FY25 outlook and 3-year ambition | FY25 | FY24-FY27 |
3PL |
|
|
Total operating income | 20-25% growth (against non-rebased FY24 baseline) | Low- to-mid-single digit CAGR2 growth |
Adj. EBIT margin | 4-6% | 8-10% |
Global Cross-border |
|
|
Total operating income | Mid-single-digit % growth | Mid-single-digit CAGR growth |
Adj. EBIT margin | 11-13% | 10-12% |
BeNe Last-Mile |
|
|
Total operating income | Slightly lower total operating income | Reconverging towards 2024 levels in 2027 |
Adj. EBIT margin | 2-3% | 2.5-3.5% in 2027 |
bpostgroup |
|
|
Total operating income | High-single-digit % growth (against non-rebased FY24 baseline) | Above €5.0bn |
Adj.
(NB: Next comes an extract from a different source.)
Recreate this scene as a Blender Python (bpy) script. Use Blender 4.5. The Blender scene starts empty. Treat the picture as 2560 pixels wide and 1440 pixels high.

EBIT | €150-180m, with current trends suggesting reduced exposure to the lower end of the range | Above €275m |
CAPEX | Gross capex around €180m | Between €160-180m annually |
Dividend policy | - | Pay-out ratio of 30-50% of IFRS Net Profit |
Net debt/EBITDA leverage ratio | - | <2.5x by 2027 |
The Capital Markets Day presentation can be followed on this page. Presentations will start at 10.00 CET and are expected to last until 13:00 CET, Q&A included.
The presentation (PDF) is available on the same page.
1 All references to EBIT(DA) or EBIT(DA) margin in this document refer to Adjusted EBIT(DA) or Adjusted EBIT(DA) margin, as defined in section 7.1.10 “Definition of Adjusted Performance” of the company’s Annual Report.
2 The 2024 baseline has been rebased to reflect a full 12-month contribution from Staci (approximately €800m), compared to €338m over the 5-month period included in the reported 2024 results, following the acquisition in August 2024. This adjustment has been made to enhance comparability on a like-for-like basis.
3 Financial outlook presented on February 28, 2025, with the 2024 full-year results. Updated on May 8 following the release of Q1 2025 results: EBIT guidance of €150–180m unchanged, with current trends suggesting reduced exposure to the lower end of the range.